**EXERCISE PROMPT**
Below, locate the line that contains "Write the bpy". Repeat exactly from that line to the line that contains "PI = math.pi", inclusive, leaving out the pictures.

**PROVIDED RECORDS**
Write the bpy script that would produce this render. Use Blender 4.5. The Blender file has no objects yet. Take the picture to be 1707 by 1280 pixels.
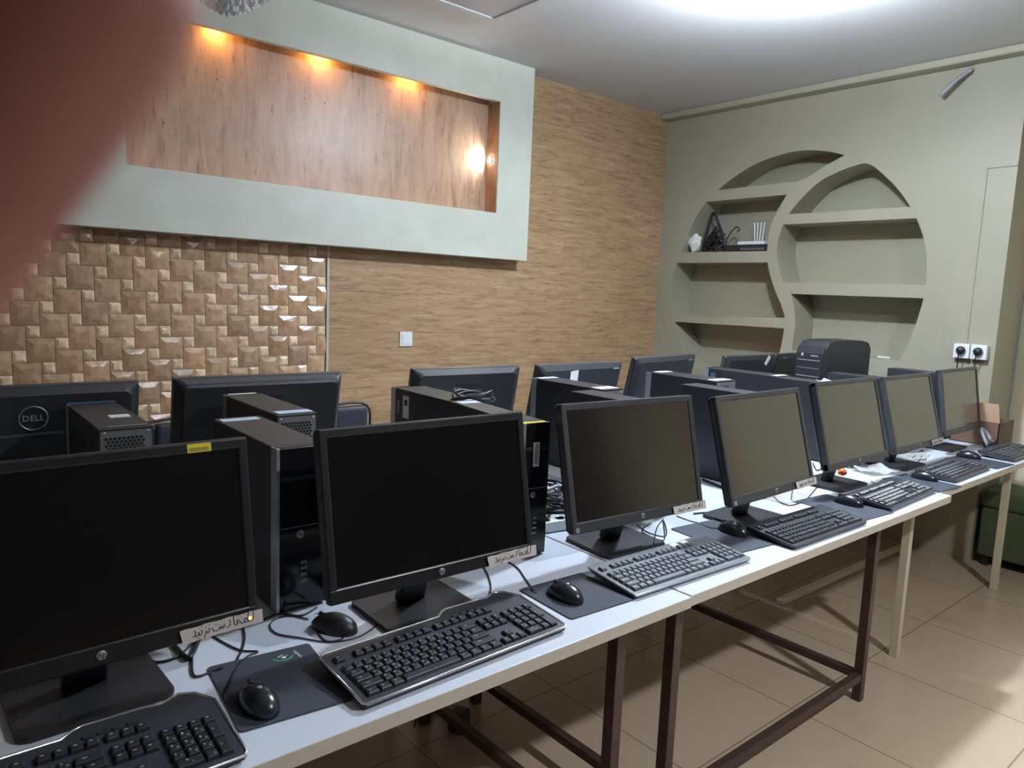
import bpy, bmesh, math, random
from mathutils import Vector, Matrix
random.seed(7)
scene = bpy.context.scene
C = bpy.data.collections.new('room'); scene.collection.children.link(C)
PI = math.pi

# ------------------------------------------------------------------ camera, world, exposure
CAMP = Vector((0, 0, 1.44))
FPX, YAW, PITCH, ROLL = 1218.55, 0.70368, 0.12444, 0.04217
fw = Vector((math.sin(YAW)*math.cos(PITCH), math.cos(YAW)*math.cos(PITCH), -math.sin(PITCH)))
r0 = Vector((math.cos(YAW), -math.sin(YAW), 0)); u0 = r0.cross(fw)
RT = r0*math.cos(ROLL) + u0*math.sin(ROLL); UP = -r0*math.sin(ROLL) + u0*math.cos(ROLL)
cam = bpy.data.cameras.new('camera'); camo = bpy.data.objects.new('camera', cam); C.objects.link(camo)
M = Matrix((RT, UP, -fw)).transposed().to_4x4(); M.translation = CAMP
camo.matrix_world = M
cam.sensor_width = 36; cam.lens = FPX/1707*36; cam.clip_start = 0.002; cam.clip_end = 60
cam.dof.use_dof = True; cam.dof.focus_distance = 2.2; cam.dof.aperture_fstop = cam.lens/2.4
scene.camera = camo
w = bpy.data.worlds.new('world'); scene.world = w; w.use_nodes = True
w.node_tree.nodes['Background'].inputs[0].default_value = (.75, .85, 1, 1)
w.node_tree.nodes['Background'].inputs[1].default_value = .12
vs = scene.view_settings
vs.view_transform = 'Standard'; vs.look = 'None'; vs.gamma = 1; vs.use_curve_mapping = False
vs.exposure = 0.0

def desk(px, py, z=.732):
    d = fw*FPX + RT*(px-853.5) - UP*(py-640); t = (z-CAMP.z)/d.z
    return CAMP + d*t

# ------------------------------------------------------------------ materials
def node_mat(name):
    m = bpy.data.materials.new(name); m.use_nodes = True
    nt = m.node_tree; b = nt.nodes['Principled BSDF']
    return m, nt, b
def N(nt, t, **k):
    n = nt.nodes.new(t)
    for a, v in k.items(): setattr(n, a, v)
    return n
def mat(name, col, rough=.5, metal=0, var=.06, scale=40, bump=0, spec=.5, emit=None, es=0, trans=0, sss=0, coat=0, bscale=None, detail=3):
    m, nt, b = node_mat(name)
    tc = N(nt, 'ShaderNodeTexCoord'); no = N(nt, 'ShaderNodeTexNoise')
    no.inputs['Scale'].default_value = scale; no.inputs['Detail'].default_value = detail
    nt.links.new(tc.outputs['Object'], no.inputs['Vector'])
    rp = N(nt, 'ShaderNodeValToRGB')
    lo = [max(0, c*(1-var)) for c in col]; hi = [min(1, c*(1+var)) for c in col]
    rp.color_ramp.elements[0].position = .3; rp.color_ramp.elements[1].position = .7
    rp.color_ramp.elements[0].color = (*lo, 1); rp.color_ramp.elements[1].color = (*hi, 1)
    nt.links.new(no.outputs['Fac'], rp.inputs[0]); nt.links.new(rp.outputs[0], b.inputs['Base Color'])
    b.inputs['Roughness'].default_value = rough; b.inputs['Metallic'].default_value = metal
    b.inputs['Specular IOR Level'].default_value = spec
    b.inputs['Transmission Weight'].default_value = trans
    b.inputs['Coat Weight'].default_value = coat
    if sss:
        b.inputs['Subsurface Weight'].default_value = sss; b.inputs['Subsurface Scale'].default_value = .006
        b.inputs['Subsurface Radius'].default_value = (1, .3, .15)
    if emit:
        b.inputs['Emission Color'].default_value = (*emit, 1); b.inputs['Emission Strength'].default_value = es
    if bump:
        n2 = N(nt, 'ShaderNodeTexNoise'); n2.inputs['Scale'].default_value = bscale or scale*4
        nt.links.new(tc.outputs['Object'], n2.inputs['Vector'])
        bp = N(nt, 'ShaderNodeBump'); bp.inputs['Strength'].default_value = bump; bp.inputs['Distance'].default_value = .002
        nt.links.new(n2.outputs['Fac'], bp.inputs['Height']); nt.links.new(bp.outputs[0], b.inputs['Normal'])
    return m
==
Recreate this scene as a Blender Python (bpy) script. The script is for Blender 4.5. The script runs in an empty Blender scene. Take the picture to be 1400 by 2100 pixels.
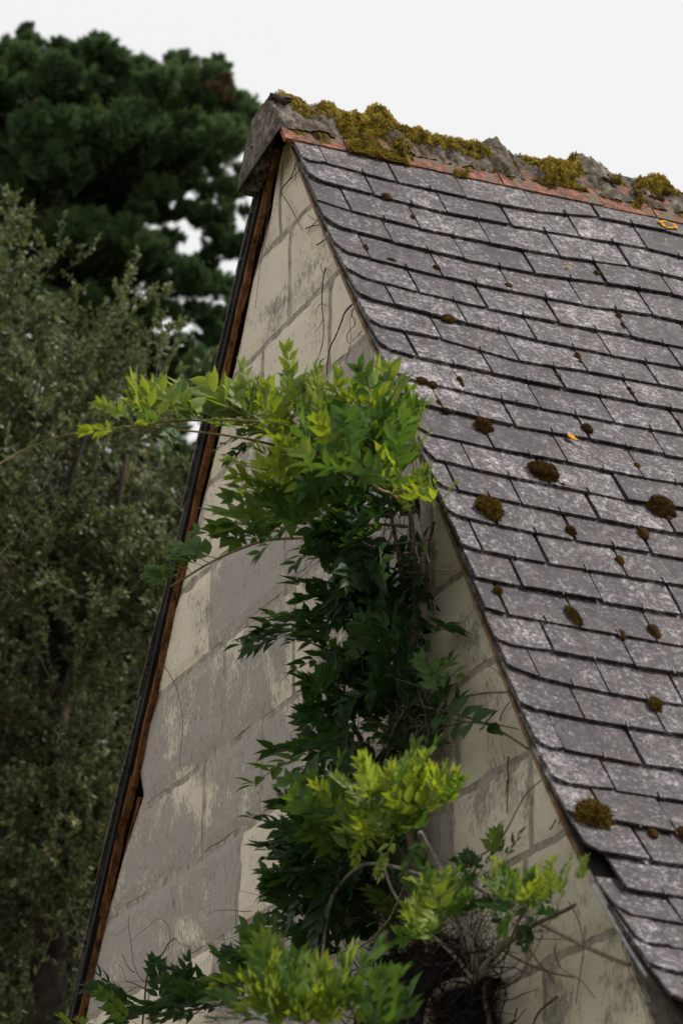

**RESPONSE TO THIS TASK**
Write the bpy script that would produce this render. Use Blender 4.5. The Blender file has no objects yet. Take the picture to be 1707 by 1280 pixels.
import bpy, bmesh, math, random
from mathutils import Vector, Matrix
random.seed(7)
scene = bpy.context.scene
C = bpy.data.collections.new('room'); scene.collection.children.link(C)
PI = math.pi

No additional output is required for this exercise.